I let the mixture simmer for one and a half hours. At least it infused the flat with a wonderful citrusy aroma! After the specified simmering time, the mix had a reduce a LOT. The next step was to remove the bag of pips and squeeze out us much pectin as possible into the pan. I used a wooden spoon to to do this, then scraped the pips out of the tea towel and tossed it in a bucket to soak. By this stage, I’d resorted to a glass of red wine to help get me through to the finishing line. I was doubtful that the remaining liquid would absorb a kilo of caster sugar, but slowly, magically, as a I steadily stirred, it did.

IMG_0072
on the boil

Then, the scary bit: increase the heat to high and boil the marmalade for 15 minutes. To stir or not to stir? The recipe was silent on this point. I stirred intermittently. There was a saucer in the freezer, ready for the next step – testing whether the marmalade had reached setting point. The aroma now was more like toffee…

I tested. It was definitely setting. I took the pan off the heat to let it settle for 10 minutes as instructed, before  spooning it into the jars I’d sterilised. I had a sinking feeling this wasn’t going to work out well.

I discovered that the spoon I’d left on the testing saucer was now glued there, in a hard pool of orange marmalade toffee.

IMG_0083
One day later – still sticking to the saucer

Totally perturbed, I carried on and spooned the hot marmalade into the jars and put the lids on. Maybe some marmalade magic would happen overnight and in the morning we’d be able to spoon perfectly set marmalade onto our toast.

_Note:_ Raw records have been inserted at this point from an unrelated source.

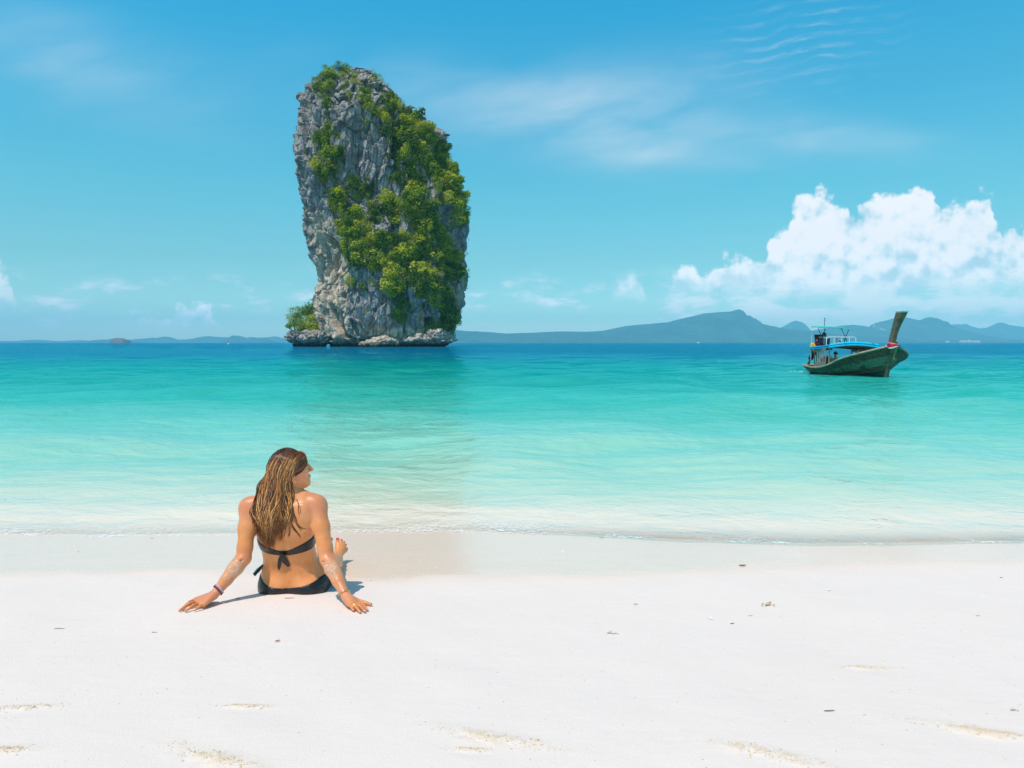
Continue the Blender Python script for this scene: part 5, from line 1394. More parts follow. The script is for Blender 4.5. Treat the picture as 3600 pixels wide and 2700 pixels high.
# sunglasses are not worn; brow and lashes as thin dark strokes
browm = plain('brown_brow', (0.06, 0.03, 0.02), 0.8, 0.1)
MB().tube([H(0.080, 0.040, 0.016) - WB, H(0.088, 0.026, 0.020) - WB, H(0.090, 0.012, 0.017) - WB], [0.0018, 0.0028, 0.0020], 6).build('eyebrow', browm, PERSON)
MB().tube([H(0.078, 0.040, -0.004) - WB, H(0.087, 0.032, 0.000) - WB, H(0.090, 0.022, -0.003) - WB], [0.0012, 0.0020, 0.0012], 6).build('eyelash', browm, PERSON)
lipm = plain('lips', (0.55, 0.16, 0.13), 0.35, 0.05)
MB().tube([H(0.082, 0.022, -0.066) - WB, H(0.093, 0.008, -0.065) - WB, H(0.094, -0.006, -0.065) - WB], [0.002, 0.0052, 0.004], 6).build('lips', lipm, PERSON)

# ---- hair: a wet cap over the skull, then several hundred clumped strands
hairm, n, out = material('wet_dark_blonde_hair')
tone = n.new('ShaderNodeAttribute', attribute_name='tone').outputs['Fac']
geo = n.new('ShaderNodeTexCoord').outputs['Object']
c = n.ramp(n.add(tone, n.mul(n.sub(n.noise(geo, 90.0, 3, 0.6), 0.5), 0.25)), [(0.0, (0.030, 0.011, 0.005)), (0.35, (0.11, 0.040, 0.012)), (0.6, (0.27, 0.090, 0.020)), (0.85, (0.62, 0.26, 0.050)), (1.0, (0.90, 0.48, 0.14))])
b = principled(n, out, Base_Color=c, Roughness=0.32); b.inputs['Specular IOR Level'].default_value = 0.55
b.inputs['Coat Weight'].default_value = 0.05; b.inputs['Coat Roughness'].default_value = 0.25
hl = Field(HC - (0.15, 0.14, 0.36), HC + (0.13, 0.14, 0.13), 0.004)
hl.ell(H(-0.020, 0, 0.014), (0.098, 0.081, 0.096), 0.01, HR)
hl.ell(H(-0.045, -0.004, -0.035), (0.068, 0.078, 0.080), 0.03, HR)
hl.ell(H(0.102, 0, -0.040), (0.072, 0.13, 0.084), 0.010, HR, carve=True)       # leave the face
hl.ell(H(0.068, 0.080, -0.066), (0.078, 0.050, 0.062), 0.010, HR, carve=True)   # ear window
hl.ell(H(0.068, -0.080, -0.066), (0.078, 0.045, 0.062), 0.010, HR, carve=True)
hl.cone(pc(985, 1700, 0.000), pc(965, 1800, -0.065), 0.060, 0.040, 0.03, flat=((0, 1, 0), 0.62))
hl.cone(pc(950, 1700, 0.010), pc(935, 1810, -0.055), 0.040, 0.028, 0.03, flat=((0, 1, 0), 0.62))
Vh, Fh = surface_nets(hl.f, hl.lo, 0.004); Vh = relax(Vh, Fh, 2)
me = new_mesh('hair', Vh - WB, Fh, hairm)
fattr(me, 'tone', 0.22 + 0.35 * (fbm((Vh - HC) * (90, 40, 14), 3, 0.6, 7) - 0.4))
HAIR = link('hair', me, PERSON)
hb_ = BVHTree.FromPolygons([tuple(v) for v in np.concatenate([Vh, Vb])], [tuple(int(i) for i in f) for f in Fh] + [tuple(int(i) + len(Vh) for i in f) for f in Fb])
r9 = np.random.default_rng(5)
HV, HF, HT_, hc = [], [], [], 0
def strand(pxs, rad, tone_v, off0, nseg=26, waves=1.0):
    global hc
    pxs = np.array(pxs, float); m_ = len(pxs)
    # Catmull-Rom through control px
    tt = np.linspace(0, m_ - 1, nseg); pts = []
    pp = np.vstack([2 * pxs[0] - pxs[1], pxs, 2 * pxs[-1] - pxs[-2]])
    w1, w2, ph1, ph2 = r9.uniform(0.5, 1), r9.uniform(0.3, 0.8), r9.uniform(0, 6.28), r9.uniform(0, 6.28)
    for t in tt:
        i = int(min(t, m_ - 1.001)); f_ = t - i; a, b_, c_, d_ = pp[i:i + 4]
        q = 0.5 * ((2 * b_) + (-a + c_) * f_ + (2 * a - 5 * b_ + 4 * c_ - d_) * f_ ** 2 + (-a + 3 * b_ - 3 * c_ + d_) * f_ ** 3)
        dn = max(0, (q[1] - 1650) / 250.0)
        q = q + np.array([(math.sin(q[1] * 0.075 * w1 + ph1) * 9.5 + math.sin(q[1] * 0.13 + ph2) * 5.0 * w2) * min(dn + .15, 1.0) * waves, 0])
        pts.append(q)
    P3 = []; lasty = None
    for k, q in enumerate(pts):
        d0 = WB[1] - 0.25
        p = P(q[0], q[1], d0 + 0.10)
        r_ = hb_.ray_cast(Vector((p[0], d0 - 0.2, p[2])), Vector((0, 1, 0)), 0.9)
        y = r_[0][1] if r_[0] is not None else (lasty if lasty is not None else HC[1])
        y = min(y, HC[1] + 0.05)
        if lasty is not None: y = min(lasty + 0.012, max(lasty - 0.07, y))
        lasty = y
        lift = off0 * (0.4 + 0.6 * math.sin(math.pi * min(1, k / nseg * 1.2))) * min(1.0, k / 4.0)
        r2_ = P(q[0], q[1], y)
        if q[1] < 1700:      # over the skull: lay the strand on the cap itself
            dv_ = r2_ - (HC + np.array([0, 0, -0.02])); L_ = np.linalg.norm(dv_); dv_ /= L_
            o_ = HC + np.array([0, 0, -0.02]) + dv_ * 0.30
            rr_ = hb_.ray_cast(Vector(o_), Vector(-dv_), 0.30)
            if rr_[0] is not None:
                g2 = np.array(rr_[0]) + dv_ * (0.0015 + lift * 0.4); w_ = sst(np.array(1700.0 - q[1]), 0, 40)
                r2_ = g2 * w_ + (r2_ - np.array([0, lift, 0])) * (1 - w_); lasty = r2_[1] + lift
            else: r2_[1] -= lift
        else: r2_[1] -= lift
        P3.append(r2_)
    P3 = np.array(P3); P3[1:-1] = (P3[:-2] + 2 * P3[1:-1] + P3[2:]) / 4
    s_ = np.linspace(0, 1, nseg)
    rr = rad * (0.45 + 0.75 * np.sin(np.pi * np.clip(s_ * 0.85 + 0.1, 0, 1))) * (1 - 0.75 * sst(s_, 0.8, 1.0))
    tmp = MB().tube(P3 - WB, rr, 5, flat=0.6)
    V = tmp.V[0]; HV.append(V); HF.extend([tuple(i + hc for i in f) for f in tmp.F]); hc += len(V)
    HT_.append(np.clip(np.full(len(V), tone_v) * np.repeat(0.35 + 0.65 * sst(s_, 0.0, 0.22), 5) + np.repeat(0.12 * np.sin(s_ * 9 + w1 * 9), 5), 0, 1))
for k in range(820):
    u_ = r9.random()                     # 0 = far left fall, 1 = right side beside the ear
    lay = r9.random()
    # roots follow the parting from the crown to the temple
    root = np.array([np.interp(u_, [0, .25, .5, .75, 1], [948, 985, 1030, 1060, 1070]), np.interp(u_, [0, .25, .5, .75, 1], [1618, 1588, 1578, 1588, 1604])]) + r9.normal(0, 3.0, 2)
    c1 = np.array([np.interp(u_, [0, .3, .6, 1], [930, 962, 1000, 1036]), np.interp(u_, [0, .5, 1], [1650, 1636, 1638])]) + r9.normal(0, 5, 2)
    c2 = np.array([np.interp(u_, [0, .3, .6, 1], [920, 952, 985, 1017]), 1694]) + r9.normal(0, 6, 2)
    c3 = np.array([np.interp(u_, [0, .3, .6, 1], [906, 938, 975, 1022]), 1752]) + r9.normal(0, 7, 2)
    c4 = np.array([np.interp(u_, [0, .3, .6, 1], [896, 930, 966, 1022]), 1810]) + r9.normal(0, 7, 2)
    endy = np.interp(u_, [0, .2, .5, .75, 1], [1890, 1938, 1938, 1890, 1850]) - abs(r9.normal(0, 32))
    endx = np.interp(u_, [0, .3, .6, 1], [912, 938, 962, 1024]) + r9.normal(0, 9)
    pts = [root, c1, c2, c3]
    if endy > 1815: pts.append(c4)
    pts.append(np.array([endx, endy]))
    if endy > 1890: endx = np.interp(u_, [0, .3, .6, 1], [925, 940, 955, 1000])
    tv = float(np.clip(r9.choice([0.15, 0.32, 0.5, 0.72, 0.9], p=[0.32, 0.28, 0.18, 0.14, 0.08]) + r9.normal(0, 0.05), 0, 1))
    strand(pts, r9.uniform(0.0010, 0.0030) * (1.25 if tv > .6 else 1.0), tv, r9.uniform(0.001, 0.013))
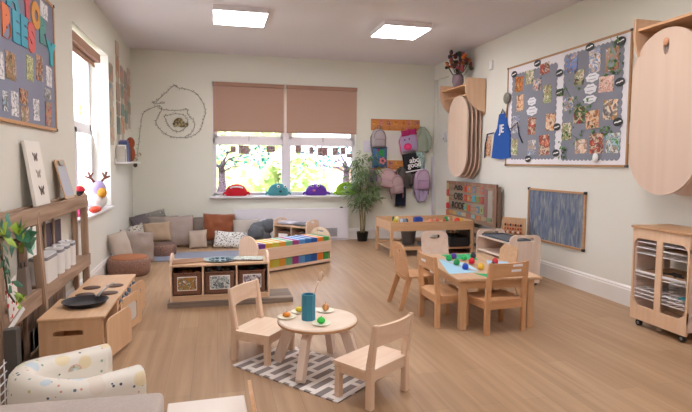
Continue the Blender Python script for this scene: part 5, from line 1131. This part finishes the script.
for y, z, lab in BD:
    t = thing('black_badge', lab, 'badge', on_right(y, z, .021), 'black badges on the display board')
    m = M(); m.plate(ell(.125, .082, 18), (), .003); m.done('badge_plate', paint('#23242b', .5, .1), t)
    m = M(); m.plate([(-.045, -.008), (-.02, -.004), (0, -.009), (.02, -.003), (.045, -.006), (.045, .006), (.02, .009), (0, .003), (-.02, .008), (-.045, .004)], (), .001, TR(0, 0, .003, R(8))); m.done('white_script', WHITE, t)
for y, z, w_, h_, lab in ((5.619, 2.055, .17, .096, 'upper white cloud-shaped card on the left grey panel'), (5.613, 1.941, .22, .108, 'lower, wider white cloud-shaped card on the left grey panel'), (4.585, 2.18, .19, .09, 'topmost of three white cloud cards on the right grey panel'), (4.607, 2.069, .177, .101, 'middle of three white cloud cards on the right grey panel'), (4.609, 1.964, .192, .081, 'lowest of three white cloud cards on the right grey panel')):
    t = thing('cloud_card', lab, 'card', on_right(y, z, .0205), 'white cloud cards')
    m = M(); m.plate([(w_/2*math.cos(R(a))*(1+.07*math.sin(R(a*7))), h_/2*math.sin(R(a))*(1+.09*math.sin(R(a*7)))) for a in range(0, 360, 10)], (), .002); m.done('card', paint('#eceaf2', .6, .02), t)
    m = M()
    for q in (-.2, .2): m.box(-w_*.28, w_*.26, h_*q-.003, h_*q+.003, .002, .003)
    m.done('script_lines', paint('#8f8f9c', .6), t)
IV = [paint('#4f7a3a', .6, .3), paint('#6d9a4a', .6, .3), paint('#3a5a32', .6, .3)]
for k, (y, z, n, dy, dz, lab) in enumerate(((4.27, 2.39, 12, .12, .22, 'ivy sprig at the top right of the display board'), (4.31, 2.20, 9, .10, .08, 'ivy sprig above the pink stick photo'), (4.90, 2.02, 14, .20, .30, 'ivy trailing down beside the cloud cards on the right panel'), (4.70, 1.90, 9, .14, .10, 'ivy across the middle of the right grey panel'), (4.45, 1.66, 12, .22, .08, 'ivy below the centre photos of the right panel'), (4.86, 1.62, 12, .26, .12, 'ivy at the lower left of the right panel'), (4.99, 1.46, 10, .10, .16, 'ivy beside the lowest badge on the white strip'), (5.08, 2.10, 5, .08, .06, 'ivy leaves around the dark badge on the white strip'))):
    m = M()
    for i in range(int(n*1.0)): m.leaf((rnd.uniform(-dy, dy)/1.4, rnd.uniform(-dz, dz)/1.4, rnd.uniform(.0, .012)), (rnd.uniform(-1, 1), rnd.uniform(-1, .4), rnd.uniform(.05, .3)), (0, 0, 1), rnd.uniform(.03, .055), rnd.uniform(.022, .036), mi=rnd.randrange(3))
    m.tube([(-dy*.7, dz*.6, .004), (0, 0, .006), (dy*.6, -dz*.6, .004)], .002, 4, mi=2)
    tag(m.done('ivy_sprig', IV, None, on_right(y, z, .022)), lab, 'leaves', 'artificial ivy on the display board')
m = M(); m.plate(rrect(.13, .20, .008), (), .003); tag(m.done('hanging_card', paint('#e6e1ea', .6, .08, 30), None, on_right(4.035, 1.60, .004)), 'white card hanging between the display board and the big folding table', 'card')
m = M(); m.ball((0, 0, .015), (.035, .05, .02), 10); tag(m.done('white_shell', CARDW, None, on_right(4.48, 1.375, .02) @ TR(0, 0, 0)), 'small white paper bird at the bottom of the right grey panel', 'paper')

# apron and ladle hanging from the left edge of the board
t = thing('child_apron', 'royal blue child apron with white letters hanging left of the display board', 'apron', on_right(6.27, 1.365, .02))
m = M(); pts = [(-.25, .02), (-.19, .34), (-.12, .42), (-.08, .60), (.09, .60), (.13, .44), (.20, .36), (.22, .02), (.0, .0)]
m.plate(pts, (), .012); m.done('apron_body', paint('#1f57ad', .8, .18, 9, .4, 20), t)
m = M(); m.tube([(-.07, .57, .006), (-.02, .63, .006), (.0, .66, .006), (.03, .63, .006), (.07, .57, .006)], .007, 6); m.done('neck_loop', paint('#2b3658', .8), t); m = M(); m.tube([(.13, .38, .01), (.26, .40, .02), (.38, .46, .015), (.42, .30, .015), (.50, .20, .015)], .007, 6); m.done('tie_string', paint('#2b3658', .8), t); m = M(); m.tube([(-.20, .36, .01), (-.37, .35, .015), (-.43, .20, .01), (-.44, .02, .01)], .009, 6); m.done('tie_string', paint('#2b3658', .8), t)
text_obj('lettering', 'JE', .15, WHITE, TR(.0, .40, .0145), .002, t, .003)
m = M(); m.plate([(-.40, .04), (-.26, .02), (-.22, .30), (-.37, .31)], (), .003); tag(m.done('pinned_photo', photo_mat(PAL[0], 22), None, on_right(6.345, 1.38, .006)), 'photo partly hidden behind the blue apron', 'photo')
t = thing('metal_ladle', 'metal ladle hanging bowl-up above the blue apron', 'ladle', on_right(6.15, 1.93, .03))
m = M(); m.tube([(-.02, -.02, .0), (-.01, .08, 0), (0, .16, 0)], .008, 8); m.done('handle', wood('#b98d6a', '#a87c5a', 1, 30), t)
m = M(); m.ball((.0, .225, .01), (.075, .075, .03), 18); m.done('ladle_bowl', paint('#8a867e', .35, .2, 8, metal=.3), t)

# blackboard
t = thing('chalkboard', 'low chalkboard with wooden frame covered in pale chalk marks on the right wall', 'chalkboard', TR(XR, 0, 0))
m_, nt, b = newmat('chalk_surface'); tc = nd(nt, 'ShaderNodeTexCoord'); mp = nd(nt, 'ShaderNodeMapping'); mp.inputs['Scale'].default_value = (1, 22, 5)
nt.links.new(tc.outputs['Object'], mp.inputs[0]); n1 = nd(nt, 'ShaderNodeTexNoise', Scale=1., Detail=6, Distortion=1.); nt.links.new(mp.outputs[0], n1.inputs['Vector'])
cr = nd(nt, 'ShaderNodeValToRGB'); e = cr.color_ramp.elements; e[0].position = .32; e[0].color = lin('#565f78'); e[1].position = .72; e[1].color = lin('#a3a8b2'); x = e.new(.5); x.color = lin('#6c768c'); x = e.new(.6); x.color = lin('#85888a')
nt.links.new(n1.outputs['Fac'], cr.inputs[0]); nt.links.new(cr.outputs[0], b.inputs['Base Color']); b.inputs['Roughness'].default_value = .8
m = M(); m.box(-.012, -.001, 4.64, 5.62, .425, 1.0); m.done('chalk_surface', m_, t)
m = M(); m.box(-.022, -.001, 4.62, 5.64, .405, .428, .002); m.box(-.022, -.001, 4.62, 5.64, .995, 1.018, .002); m.box(-.022, -.001, 4.62, 4.643, .405, 1.018, .002); m.box(-.022, -.001, 5.617, 5.64, .405, 1.018, .002); m.done('frame', wood('#c79a70', '#b0845c', 1, 24, .5), t)
for y, z in ((4.615, .40), (4.615, .995), (5.615, .40), (5.615, .995)): m = M(); m.box(-.026, -.001, y, y+.03, z, z+.03, .004); m.done('corner_cap', BLACK, t)

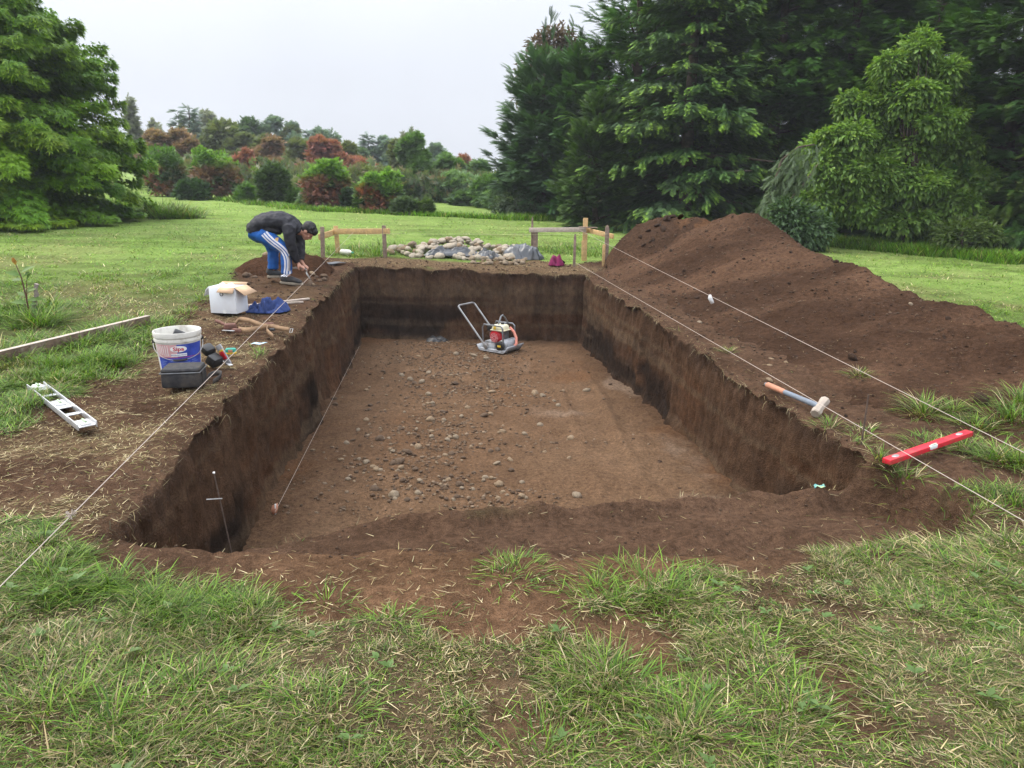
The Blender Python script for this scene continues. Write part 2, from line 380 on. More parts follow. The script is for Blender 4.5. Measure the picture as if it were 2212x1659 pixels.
# ------------------------------------------------------------------ pit walls and floor
def z_floor(x, y):
    z = -.70 - .27 * sst(3.5, 10.5, y) - .05 * sst(5.5, 3.6, y)
    x = np.asarray(x, float); y = np.asarray(y, float)
    z = z + (fbm(x * 1.3, y * 1.3, 71, 3) - .5) * .07 + (fbm(x * 8, y * 8, 72, 4) - .5) * .055 + (fbm(x * 22, y * 22, 73, 2) - .5) * .014
    ax = x + .085 * (y - 5)                                        # wheel ruts along the right hand side
    m = sst(4.2, 5.2, y) * sst(9.6, 8, y)
    z = z + m * (.035 * np.exp(-((ax - 1.12 - .12 * np.sin(y * .9)) / .05) ** 2) + .02 * np.exp(-((ax - .72 - .1 * np.sin(y * .8 + 1)) / .04) ** 2) - .02 * np.exp(-((ax - .95) / .1) ** 2))
    return z
def build_wall():
    n = len(RIM); LV = 40
    nxt = np.roll(RIM, -3, 0); prv = np.roll(RIM, 3, 0); tg = nxt - prv; tg /= np.linalg.norm(tg, axis=1)[:, None]
    nin = np.column_stack([-tg[:, 1], tg[:, 0]])                     # polygon runs anticlockwise: left normal points inwards
    s = np.concatenate([[0], np.cumsum(np.linalg.norm(np.diff(RIM, axis=0), axis=1))])
    zt = zg(RIM[:, 0], RIM[:, 1]); zb = z_floor(RIM[:, 0], RIM[:, 1]) - .10
    V = np.zeros((LV + 1, n, 3)); C = np.zeros((LV + 1, n, 3))
    groove = (vn(s * 10, s * 0, 81) - .5) * .06 + (vn(s * 29, s * 0 + 3, 82) - .5) * .022
    blend = np.minimum(1, np.minimum(np.abs(s - 0) * 3, 1))
    for k in range(LV + 1):
        t = k / LV; tt = t ** 1.15
        z = zt * (1 - tt) + zb * tt
        off = .055 * t + groove * sst(0, .18, t) * (1 - .35 * t) + sst(0, .06, t) * ((fbm(s * 2.1, z * 1.6, 83, 3) - .5) * .09 + (fbm(s * 15, z * 9, 84, 3) - .5) * .036) + sst(.78, 1, t) * .07 * vn(s * 4, s * 0, 85)
        V[k, :, :2] = RIM + nin * off[:, None]; V[k, :, 2] = z
        # soil horizons: rooty topsoil, brown and rusty layers, near-black sod at the foot
        hz = t + (fbm(s * 1.1, z * 1.5, 86, 3) - .5) * .22
        top = np.array([.058, .037, .026]); mid = np.array([.085, .052, .034]); rust = np.array([.105, .052, .028]); black = np.array([.020, .016, .014])
        w1 = sst(.02, .18, hz)[:, None]; c = top * (1 - w1) + mid * w1
        r_ = (sst(.46, .62, fbm(s * .9, z * 3.2 + 8, 87, 4)) * sst(.15, .4, hz))[:, None]; c = c * (1 - .5 * r_) + rust * .5 * r_
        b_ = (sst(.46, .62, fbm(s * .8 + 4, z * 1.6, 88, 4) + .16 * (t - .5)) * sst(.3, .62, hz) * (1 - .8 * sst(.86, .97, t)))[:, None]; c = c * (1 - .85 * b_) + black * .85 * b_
        ly = (sst(.5, .75, vn(s * .35, z * 16, 97)) * .45 * sst(.1, .3, t))[:, None]; c = c * (1 - ly) + np.array([.13, .095, .065]) * ly
        st_ = (.84 + .32 * vn(s * 15, z * 2.2, 89))[:, None]
        C[k] = c * st_ * (.90 + .2 * fbm(s * 9, z * 5, 90, 3))[:, None]
        if k == 0: C[k] = ground_col(RIM[:, 0], RIM[:, 1])
    V[1:, 0] = .5 * (V[1:, 1] + V[1:, -1])
    i, j = np.meshgrid(np.arange(LV), np.arange(n), indexing='ij'); j2 = (j + 1) % n
    Fc = np.stack([i * n + j, i * n + j2, (i + 1) * n + j2, (i + 1) * n + j], -1).reshape(-1, 4)[:, ::-1]
    M['wall_soil'] = mat_soil('cut_soil', bump=1.0, fine=120, lump=20, strx=.6, con=.85)
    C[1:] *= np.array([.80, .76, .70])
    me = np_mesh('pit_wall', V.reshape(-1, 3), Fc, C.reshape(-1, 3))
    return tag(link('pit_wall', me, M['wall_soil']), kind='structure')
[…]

Dream on. I opened one of the jars the next day and found the marmalade set hard as toffee. Harder. How was I ever going to get it out of the jars? I left it for a few days. There was lots of advice online abut what to do if your marmalade wasn’t setting, far less about how to fix things if you’d managed to produce a concrete strength variety. Especially if you’d gone as far as putting it into jars. A couple of comments I came across suggested it would be possible to salvage the marmalade – if I could get it out of the jars – by reheating it with some extra water to thin it down before boiling it briefly again. Finally I plucked up my courage and stood one of the jars in a dish of boiling water, slid a hot knife round the edge, down the sides; and once there was some movement, picking the jar up with an oven glove, the lump of marmalade tipped with a satisfying squelch into the waiting pan.

IMG_0085
reheating/melting marmalade

This time, once the marmalade had liquified, I boiled it for no more than 10 minutes, let it sit for a bit, then back in the jars. I still wasn’t confident. The following day I opened a jar and tentatively poked at the surface with a teaspoon. The tip of the teaspoon went in, dug a little marmalade out – success! It’s not rock solid, and it’s also not runny. My double-cooked burnt orange toffee marmalade is actually really rather good. We’ve nearly finished the first jar, and have three more to see us through to the other side of this crisis – fingers crossed. As to the rest of the bitter oranges – I used one to make a vegan orange cake on Sunday, and we’ve squeezed the rest and frozen the juice.